[START]

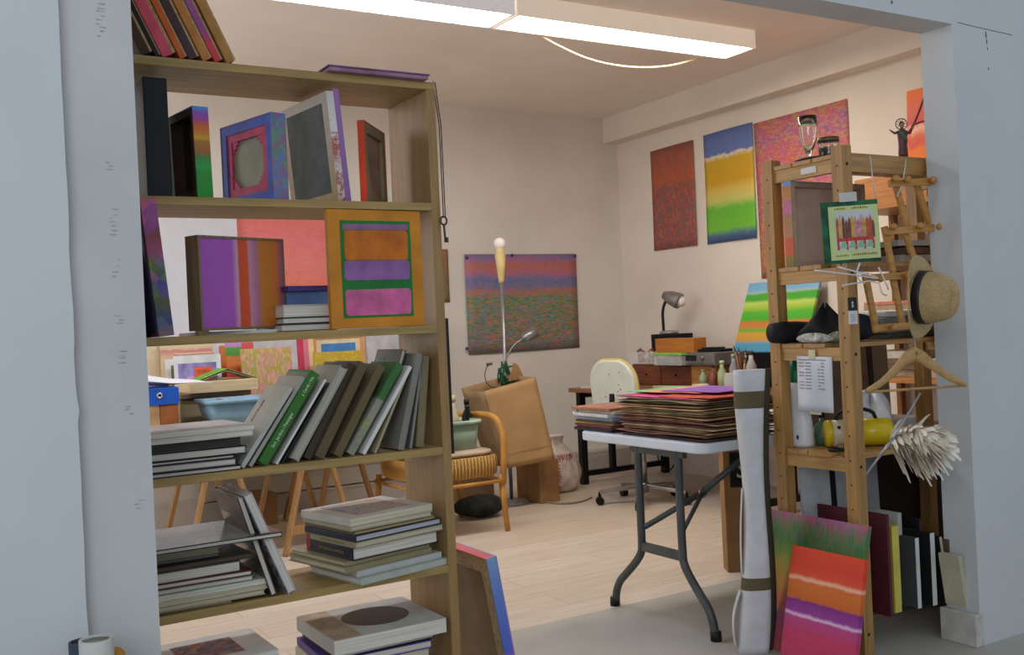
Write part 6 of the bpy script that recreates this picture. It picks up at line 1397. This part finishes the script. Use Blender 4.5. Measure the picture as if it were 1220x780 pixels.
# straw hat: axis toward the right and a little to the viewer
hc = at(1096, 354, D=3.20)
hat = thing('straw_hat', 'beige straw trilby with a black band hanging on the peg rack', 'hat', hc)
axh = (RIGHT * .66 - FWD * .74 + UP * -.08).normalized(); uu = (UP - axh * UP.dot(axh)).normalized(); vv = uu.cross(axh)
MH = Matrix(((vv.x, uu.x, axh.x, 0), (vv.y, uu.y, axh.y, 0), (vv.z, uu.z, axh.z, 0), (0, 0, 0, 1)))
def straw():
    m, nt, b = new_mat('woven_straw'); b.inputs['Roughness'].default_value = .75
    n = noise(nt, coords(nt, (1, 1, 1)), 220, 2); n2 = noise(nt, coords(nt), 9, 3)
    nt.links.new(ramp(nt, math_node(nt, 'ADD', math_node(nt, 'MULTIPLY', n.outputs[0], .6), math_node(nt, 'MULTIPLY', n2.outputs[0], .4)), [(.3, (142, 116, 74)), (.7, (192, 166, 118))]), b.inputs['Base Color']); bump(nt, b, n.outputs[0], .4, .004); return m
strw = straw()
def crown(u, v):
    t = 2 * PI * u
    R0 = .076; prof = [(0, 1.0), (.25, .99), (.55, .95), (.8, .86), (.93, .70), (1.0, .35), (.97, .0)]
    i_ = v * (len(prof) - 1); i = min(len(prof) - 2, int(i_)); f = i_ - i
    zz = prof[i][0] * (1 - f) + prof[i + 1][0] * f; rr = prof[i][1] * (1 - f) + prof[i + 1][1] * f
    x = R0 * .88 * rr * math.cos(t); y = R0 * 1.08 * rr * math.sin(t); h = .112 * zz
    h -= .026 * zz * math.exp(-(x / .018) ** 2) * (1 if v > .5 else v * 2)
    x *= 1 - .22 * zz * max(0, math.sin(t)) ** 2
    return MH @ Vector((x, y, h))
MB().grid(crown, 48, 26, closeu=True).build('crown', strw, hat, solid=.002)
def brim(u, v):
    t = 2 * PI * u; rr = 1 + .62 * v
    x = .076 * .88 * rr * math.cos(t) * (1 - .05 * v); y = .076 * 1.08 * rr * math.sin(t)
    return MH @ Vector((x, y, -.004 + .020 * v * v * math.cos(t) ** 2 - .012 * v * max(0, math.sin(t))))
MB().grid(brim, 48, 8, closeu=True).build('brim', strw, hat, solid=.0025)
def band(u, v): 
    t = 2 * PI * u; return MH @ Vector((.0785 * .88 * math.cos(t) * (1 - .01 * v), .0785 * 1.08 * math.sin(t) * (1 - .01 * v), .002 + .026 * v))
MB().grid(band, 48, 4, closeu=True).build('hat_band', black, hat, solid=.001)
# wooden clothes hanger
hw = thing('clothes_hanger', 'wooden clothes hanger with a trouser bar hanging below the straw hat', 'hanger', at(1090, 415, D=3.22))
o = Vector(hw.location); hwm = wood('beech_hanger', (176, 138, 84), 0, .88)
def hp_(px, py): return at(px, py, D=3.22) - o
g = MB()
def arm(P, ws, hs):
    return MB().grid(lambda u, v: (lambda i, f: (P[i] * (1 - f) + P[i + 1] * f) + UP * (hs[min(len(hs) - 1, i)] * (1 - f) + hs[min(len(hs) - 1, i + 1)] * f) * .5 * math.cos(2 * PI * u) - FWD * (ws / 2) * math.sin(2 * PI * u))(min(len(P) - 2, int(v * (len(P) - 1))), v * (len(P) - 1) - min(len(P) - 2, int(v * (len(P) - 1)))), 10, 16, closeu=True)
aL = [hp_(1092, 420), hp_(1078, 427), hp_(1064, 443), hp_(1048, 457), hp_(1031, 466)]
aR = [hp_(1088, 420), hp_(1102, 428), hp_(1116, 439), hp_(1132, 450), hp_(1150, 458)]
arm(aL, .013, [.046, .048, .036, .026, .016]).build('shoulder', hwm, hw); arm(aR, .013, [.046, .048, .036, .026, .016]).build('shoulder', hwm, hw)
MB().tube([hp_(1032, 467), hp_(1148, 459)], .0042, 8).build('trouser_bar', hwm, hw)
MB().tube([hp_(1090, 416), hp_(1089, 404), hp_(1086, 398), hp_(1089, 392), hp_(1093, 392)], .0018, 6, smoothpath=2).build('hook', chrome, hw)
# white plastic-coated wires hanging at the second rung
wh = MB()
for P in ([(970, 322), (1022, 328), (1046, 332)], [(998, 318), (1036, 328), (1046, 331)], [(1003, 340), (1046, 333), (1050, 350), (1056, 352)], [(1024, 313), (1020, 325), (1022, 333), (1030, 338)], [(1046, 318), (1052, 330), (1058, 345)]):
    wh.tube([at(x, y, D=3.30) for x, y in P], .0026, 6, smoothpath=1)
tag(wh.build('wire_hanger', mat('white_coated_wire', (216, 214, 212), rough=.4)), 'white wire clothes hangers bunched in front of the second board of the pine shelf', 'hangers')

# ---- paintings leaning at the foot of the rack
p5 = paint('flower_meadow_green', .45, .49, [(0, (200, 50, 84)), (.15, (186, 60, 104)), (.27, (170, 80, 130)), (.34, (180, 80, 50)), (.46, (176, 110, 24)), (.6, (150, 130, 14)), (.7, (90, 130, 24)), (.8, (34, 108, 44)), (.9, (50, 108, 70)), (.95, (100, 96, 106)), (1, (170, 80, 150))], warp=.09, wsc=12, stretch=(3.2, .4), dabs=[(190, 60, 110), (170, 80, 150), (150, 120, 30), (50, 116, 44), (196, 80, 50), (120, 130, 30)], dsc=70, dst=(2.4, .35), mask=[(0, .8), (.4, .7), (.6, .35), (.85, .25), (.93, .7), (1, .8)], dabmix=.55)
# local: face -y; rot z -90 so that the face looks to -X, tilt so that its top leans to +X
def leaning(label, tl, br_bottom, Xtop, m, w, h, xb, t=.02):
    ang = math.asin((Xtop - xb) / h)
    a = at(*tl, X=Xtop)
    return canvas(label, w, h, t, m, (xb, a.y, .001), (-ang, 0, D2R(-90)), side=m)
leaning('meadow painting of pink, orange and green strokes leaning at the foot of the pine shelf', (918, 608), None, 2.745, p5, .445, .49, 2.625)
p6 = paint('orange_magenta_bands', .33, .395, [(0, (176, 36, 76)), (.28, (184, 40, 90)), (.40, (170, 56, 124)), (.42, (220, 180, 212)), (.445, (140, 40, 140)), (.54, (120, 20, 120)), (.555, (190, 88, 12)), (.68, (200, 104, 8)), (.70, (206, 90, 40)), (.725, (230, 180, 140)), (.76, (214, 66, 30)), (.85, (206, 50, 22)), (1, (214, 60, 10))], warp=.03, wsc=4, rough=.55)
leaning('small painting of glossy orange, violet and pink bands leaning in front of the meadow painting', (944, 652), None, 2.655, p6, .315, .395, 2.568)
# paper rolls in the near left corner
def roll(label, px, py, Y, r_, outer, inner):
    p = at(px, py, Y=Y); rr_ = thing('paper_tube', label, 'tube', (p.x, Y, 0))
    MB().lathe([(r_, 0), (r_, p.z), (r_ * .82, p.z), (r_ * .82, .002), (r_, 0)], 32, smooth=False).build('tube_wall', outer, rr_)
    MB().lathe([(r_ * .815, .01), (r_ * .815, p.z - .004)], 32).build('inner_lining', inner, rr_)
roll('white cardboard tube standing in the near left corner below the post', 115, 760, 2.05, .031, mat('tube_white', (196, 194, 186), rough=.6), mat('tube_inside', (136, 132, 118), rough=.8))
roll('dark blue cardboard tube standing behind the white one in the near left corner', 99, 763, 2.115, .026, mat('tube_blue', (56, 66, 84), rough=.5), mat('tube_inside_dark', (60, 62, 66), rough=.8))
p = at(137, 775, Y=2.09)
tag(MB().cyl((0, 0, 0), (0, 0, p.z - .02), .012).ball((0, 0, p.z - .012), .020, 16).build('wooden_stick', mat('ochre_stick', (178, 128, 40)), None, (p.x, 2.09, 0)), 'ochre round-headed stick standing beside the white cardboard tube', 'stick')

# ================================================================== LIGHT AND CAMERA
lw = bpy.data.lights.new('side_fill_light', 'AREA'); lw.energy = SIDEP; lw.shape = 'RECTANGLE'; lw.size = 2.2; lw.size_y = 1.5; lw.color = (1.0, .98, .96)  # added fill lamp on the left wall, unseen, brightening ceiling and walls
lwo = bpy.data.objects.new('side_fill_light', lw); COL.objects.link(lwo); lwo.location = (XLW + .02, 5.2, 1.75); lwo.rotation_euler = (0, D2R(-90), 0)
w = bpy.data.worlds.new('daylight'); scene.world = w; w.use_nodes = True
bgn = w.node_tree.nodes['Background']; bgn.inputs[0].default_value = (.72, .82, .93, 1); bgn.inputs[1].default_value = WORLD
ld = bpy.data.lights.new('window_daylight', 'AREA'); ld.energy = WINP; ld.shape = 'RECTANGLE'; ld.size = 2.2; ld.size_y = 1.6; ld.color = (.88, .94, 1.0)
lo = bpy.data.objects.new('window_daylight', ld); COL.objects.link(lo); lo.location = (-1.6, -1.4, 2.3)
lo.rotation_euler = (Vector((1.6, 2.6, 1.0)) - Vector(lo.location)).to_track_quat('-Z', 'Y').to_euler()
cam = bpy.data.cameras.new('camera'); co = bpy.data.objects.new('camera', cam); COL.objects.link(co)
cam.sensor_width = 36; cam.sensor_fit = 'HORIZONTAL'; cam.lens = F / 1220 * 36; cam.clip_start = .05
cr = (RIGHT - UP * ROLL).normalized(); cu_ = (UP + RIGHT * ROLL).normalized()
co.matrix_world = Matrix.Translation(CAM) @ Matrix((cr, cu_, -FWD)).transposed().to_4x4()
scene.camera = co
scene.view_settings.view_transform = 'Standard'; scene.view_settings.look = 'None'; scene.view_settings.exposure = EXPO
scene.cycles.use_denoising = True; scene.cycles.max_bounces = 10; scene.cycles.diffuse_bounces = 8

[END]
[START]

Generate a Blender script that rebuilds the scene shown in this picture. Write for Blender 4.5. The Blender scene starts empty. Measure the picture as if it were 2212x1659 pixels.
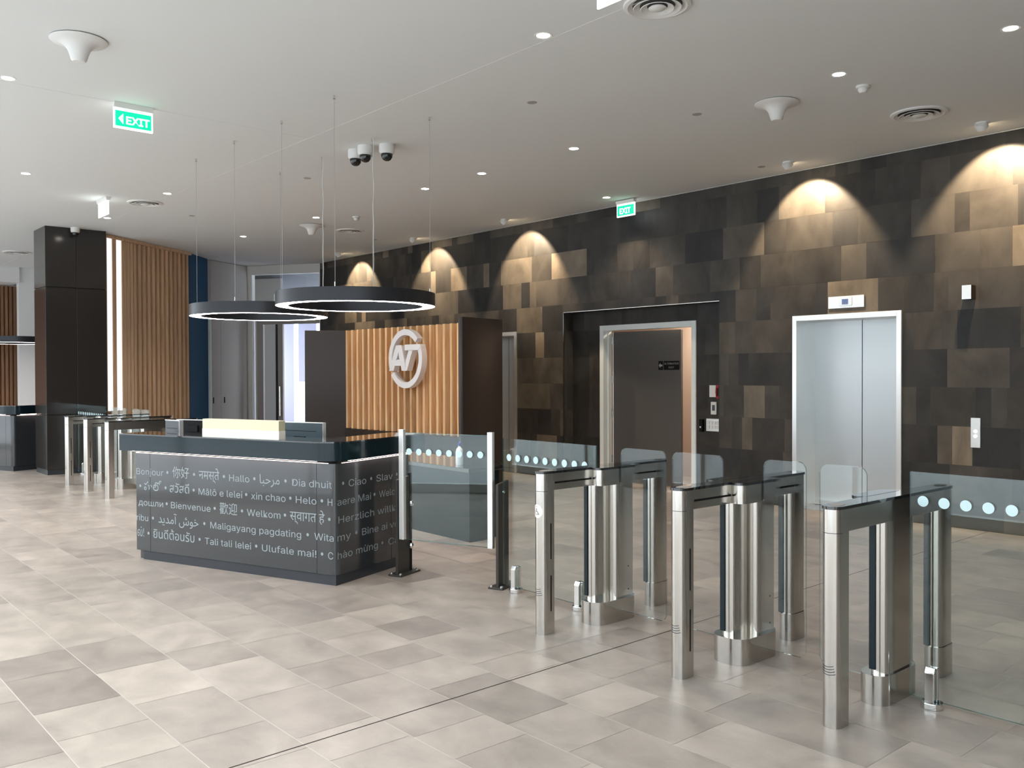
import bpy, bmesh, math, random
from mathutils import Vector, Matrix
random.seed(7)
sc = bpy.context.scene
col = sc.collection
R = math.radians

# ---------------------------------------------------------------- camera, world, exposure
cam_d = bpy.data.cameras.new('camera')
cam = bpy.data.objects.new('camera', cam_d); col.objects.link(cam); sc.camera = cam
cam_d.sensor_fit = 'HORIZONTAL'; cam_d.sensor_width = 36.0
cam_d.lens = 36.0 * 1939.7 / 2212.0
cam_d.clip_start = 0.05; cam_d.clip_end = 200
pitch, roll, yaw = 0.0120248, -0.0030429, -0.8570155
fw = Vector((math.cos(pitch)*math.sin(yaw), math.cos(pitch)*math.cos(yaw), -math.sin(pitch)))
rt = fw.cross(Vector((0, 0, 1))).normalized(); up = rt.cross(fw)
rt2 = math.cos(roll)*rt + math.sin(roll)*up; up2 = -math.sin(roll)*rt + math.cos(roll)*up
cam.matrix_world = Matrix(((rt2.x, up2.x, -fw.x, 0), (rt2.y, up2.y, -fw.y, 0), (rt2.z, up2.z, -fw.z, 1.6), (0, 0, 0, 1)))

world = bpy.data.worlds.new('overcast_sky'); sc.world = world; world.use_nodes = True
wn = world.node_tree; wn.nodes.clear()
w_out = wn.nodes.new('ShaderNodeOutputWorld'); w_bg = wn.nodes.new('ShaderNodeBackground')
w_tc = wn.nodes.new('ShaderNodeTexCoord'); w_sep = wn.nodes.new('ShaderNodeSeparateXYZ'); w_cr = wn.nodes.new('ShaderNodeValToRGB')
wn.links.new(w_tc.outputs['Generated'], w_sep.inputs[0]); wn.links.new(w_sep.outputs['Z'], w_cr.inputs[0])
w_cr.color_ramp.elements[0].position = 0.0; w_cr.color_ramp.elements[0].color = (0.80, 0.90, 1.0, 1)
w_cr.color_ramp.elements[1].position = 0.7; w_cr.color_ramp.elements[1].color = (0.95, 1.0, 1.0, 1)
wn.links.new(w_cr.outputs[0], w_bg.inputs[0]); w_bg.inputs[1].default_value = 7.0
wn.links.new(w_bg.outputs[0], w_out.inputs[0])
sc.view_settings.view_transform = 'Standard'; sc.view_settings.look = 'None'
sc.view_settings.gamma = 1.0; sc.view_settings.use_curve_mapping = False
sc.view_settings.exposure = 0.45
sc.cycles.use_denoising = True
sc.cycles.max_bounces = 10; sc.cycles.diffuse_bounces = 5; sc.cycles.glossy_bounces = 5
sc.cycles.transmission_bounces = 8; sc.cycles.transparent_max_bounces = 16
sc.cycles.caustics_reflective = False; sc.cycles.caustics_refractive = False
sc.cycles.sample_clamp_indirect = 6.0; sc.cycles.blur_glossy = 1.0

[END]

Scan the listing above. Gather each line that contains the word "Measure".

TASK RESULT
Write part 6 of the bpy script that recreates this picture. It picks up at line 1397. This part finishes the script. Use Blender 4.5. Measure the picture as if it were 1220x780 pixels.
Generate a Blender script that rebuilds the scene shown in this picture. Write for Blender 4.5. The Blender scene starts empty. Measure the picture as if it were 2212x1659 pixels.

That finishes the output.